Debiera dar qué pensar que, sin que nadie lo legislara, este país se ha secularizado, en un proceso que prosigue a contrapelo de quienes atribuyen a “ideología” que se reclame una revisión del art. 27CE y, también, de los Acuerdos. Pretender denigrar esto como “ideología” –peligrosa y deleznable-, cuando el nacionalcatolicismo ha educado de modo tan exclusivo como parcial a varias generaciones, es pereza burocrática. La referencia del artículo 27CE a la libertad educadora de las familias, por encima de los derechos del menor, solo es explicable desde la herencia de los 40 años anteriores. Y Marcelino Oreja podría explicar, mejor que nadie, si sus Acuerdos son fruto de neutralidad. El artificioso ardid de “lo ideológico” no logra ocultar la aspiración eclesiástica de retener la exclusividad doctrinal, lo que en democracia es retardataria “ideología” contradictoria. Olvida, además, que, sin “diálogo” serio, añade razones para que les corten lo productiva que esté siendo económicamente una supuesta asepsia ideológica que, por diversos capítulos, percibe del Estado una cantidad anual que ronda los 11.000 millones de euros, que, además, pretenden seguir administrando independientemente.

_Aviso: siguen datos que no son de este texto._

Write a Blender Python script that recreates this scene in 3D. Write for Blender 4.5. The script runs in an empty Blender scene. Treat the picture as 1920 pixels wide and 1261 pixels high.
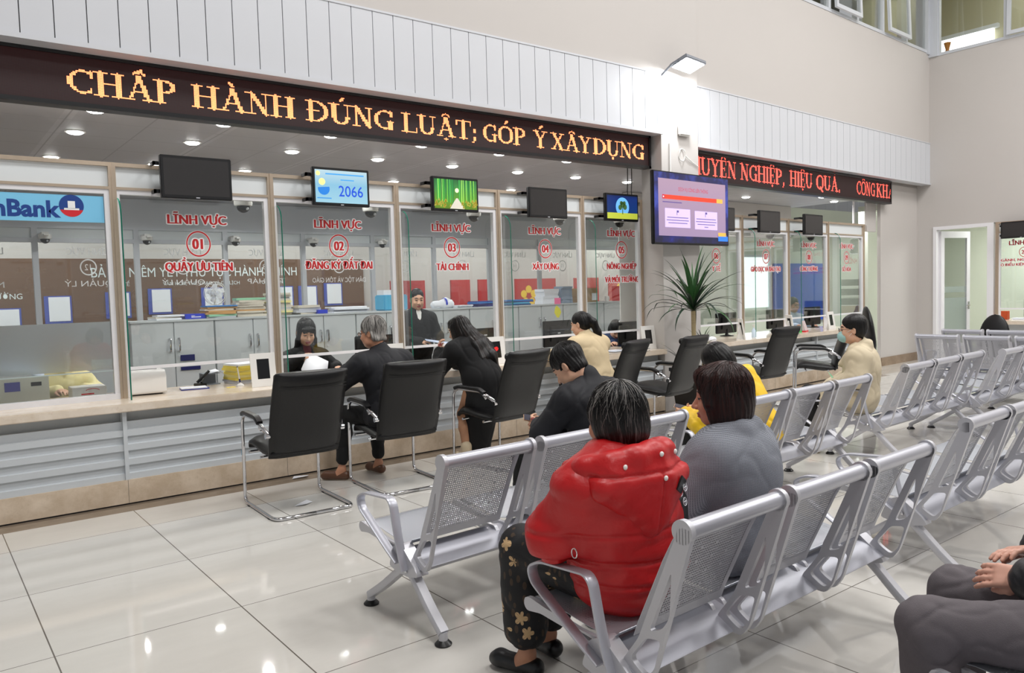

El unitarismo doctrinario facilita la vida a las gerontocracias, a las que resulta tentador dejarse encandilar por la gama más conservadora del espectro ideológico, y estigmatizar a las demás, pero acentúa su desconexión social. Además, este itinerario, añorante de los tiempos de “poder fáctico” en cuestiones tan temporales como la estructura que el Estado deba dar al sistema educativo de sus ciudadanos, nunca ha sido el del Evangelio. A comienzos del siglo XII, Pedro Abelardo, ya escribió que “el apego de cada uno a su propia secta hace a los hombres presuntuosos y tan arrogantes que cualquiera de quien piensen que se aleja de su fe les parecerá, por lo tanto, ajeno a la misericordia divina. Mientras aplican a los demás la condena eterna, se prometen solo para sí mismos la beatitud” (Diálogo entre un Filósofo, un Judío y un Cristiano).